薬丸岳氏の作品「刑事のまなざし」は「オムライス」、「黒い履歴」、「ハートレス」、「傷痕」、「プライド」、「休日」、そして「刑事のまなざし」という7つの短編小説から構成されている。全てに登場するのが30代後半の刑事・夏目信人で、彼は大学院を出た後に法務技官として働くも、30歳の時に警察学校に入り、刑事になったという異色の経歴を持つ。
子供好きで学校の教師になりたいという希望を持っていた彼が、「罪を犯した少年と向き合う。」という法務技官になったのは、大学院の見学実習で訪れた埼玉の児童養護施設で或る少年に出遭ったからだ。ずっと両親から酷い虐待を受けて来た其の少年を、夏目は親身になって指導するも、結果的に救えなかった挫折感が、彼を法務技官の道へと進ませた。

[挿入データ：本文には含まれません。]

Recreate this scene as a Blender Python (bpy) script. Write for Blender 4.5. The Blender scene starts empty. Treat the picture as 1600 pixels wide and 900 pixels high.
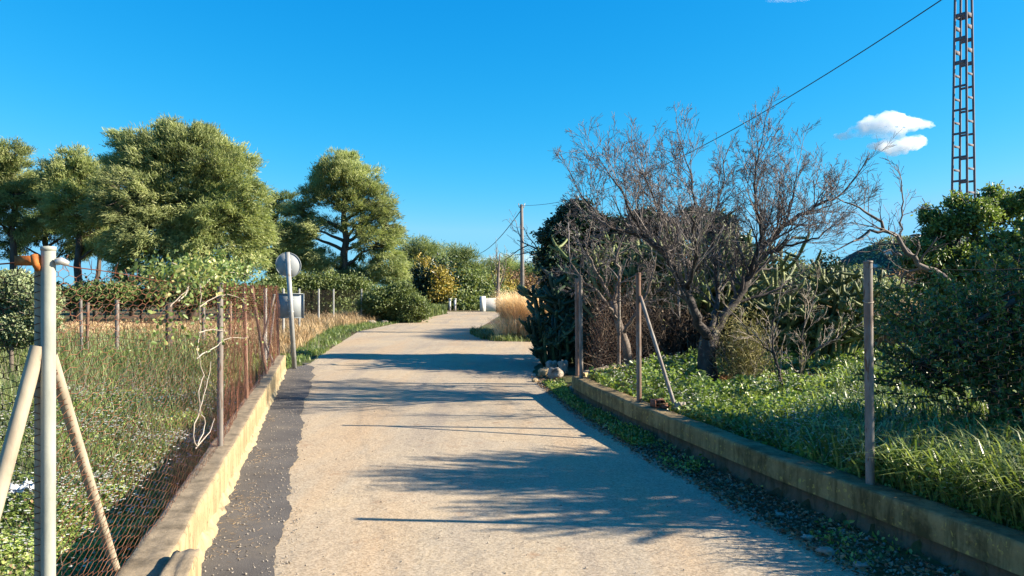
import bpy, math
import numpy as np
from mathutils import Vector, noise as mnoise

sc = bpy.context.scene
R = math.radians
rng = np.random.default_rng(7)

# ------------------------------------------------------------------ camera
CAMZ, F, HY = 1.6, 1200.0, 452.0
cam = bpy.data.cameras.new("camera")
camo = bpy.data.objects.new("camera", cam)
sc.collection.objects.link(camo)
camo.location = (0, 0, CAMZ)
camo.rotation_euler = (R(90), 0, 0)
cam.sensor_width = 36
cam.lens = 36 * F / 1600
cam.shift_y = (HY - 450) / 1600
cam.clip_start = 0.05
cam.clip_end = 8000
sc.camera = camo

# ------------------------------------------------------------------ world, sun, exposure
SUN_EL = 27.5
sx, sy = 0.997, -0.082                      # towards the sun on the ground plane
sun_rot = math.atan2(sx, sy)
world = bpy.data.worlds.new("World")
sc.world = world
world.use_nodes = True
wn, wl = world.node_tree.nodes, world.node_tree.links
wn.clear()
wo = wn.new("ShaderNodeOutputWorld")
bg = wn.new("ShaderNodeBackground")
sky = wn.new("ShaderNodeTexSky")
sky.sky_type = 'NISHITA'
sky.sun_disc = False
sky.sun_elevation = R(SUN_EL)
sky.sun_rotation = sun_rot
sky.altitude = 100
sky.air_density = 1.0
sky.dust_density = 0.2
sky.ozone_density = 1.4
# deepen the blue: one response curve per channel (clean dry winter air, phone camera colour)
sep_ = wn.new("ShaderNodeSeparateColor")
com_ = wn.new("ShaderNodeCombineColor")
wl.new(sky.outputs[0], sep_.inputs[0])
for ch, (k_, p_, cap_) in enumerate([(.0131, 2.9, 4.3), (.57, .84, 5.5), (1.475, .5, 12)]):
    mn = wn.new("ShaderNodeMath")
    mn.operation = 'MINIMUM'
    mn.inputs[1].default_value = cap_
    pw = wn.new("ShaderNodeMath")
    pw.operation = 'POWER'
    pw.inputs[1].default_value = p_
    ml = wn.new("ShaderNodeMath")
    ml.operation = 'MULTIPLY'
    ml.inputs[1].default_value = k_
    wl.new(sep_.outputs[ch], mn.inputs[0])
    wl.new(mn.outputs[0], pw.inputs[0])
    wl.new(pw.outputs[0], ml.inputs[0])
    wl.new(ml.outputs[0], com_.inputs[ch])
bg.inputs['Strength'].default_value = 0.1
wl.new(com_.outputs[0], bg.inputs['Color'])
wl.new(bg.outputs[0], wo.inputs['Surface'])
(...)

しかし10年程前に発生した或る事件により、彼は法務技官を辞め、刑事になる決意をさせる事に。「人を信じる」という立場から、「人を疑う」という立場に変わった彼が、7つの事件を解き明かして行く訳だが、「人を100%疑い切れず、心の何処かに葛藤を抱えている。」様な夏目という人物は、実に面白いキャラクター。「シリーズ物が成功するか否かは、主人公がどれだけ魅力的かに掛っている。」と言っても良いが、そういう意味では夏目なるキャラクターはシリーズ物に合っている気がする。
最初の「オムライス」という作品が、一番インパクトが在った。犯人は当てたのだけれど、其の動機が予想外で、尚且つ「堪らない程に、後味が悪い動機。」だったので。最近は実社会でも、そういった動機での犯行が無くは無いけれど・・・。
最後の「刑事のまなざし」という短編小説で「取り敢えずの完結」という感じもするが、是非シリーズ化して欲しい。総合評価は、星3.5個。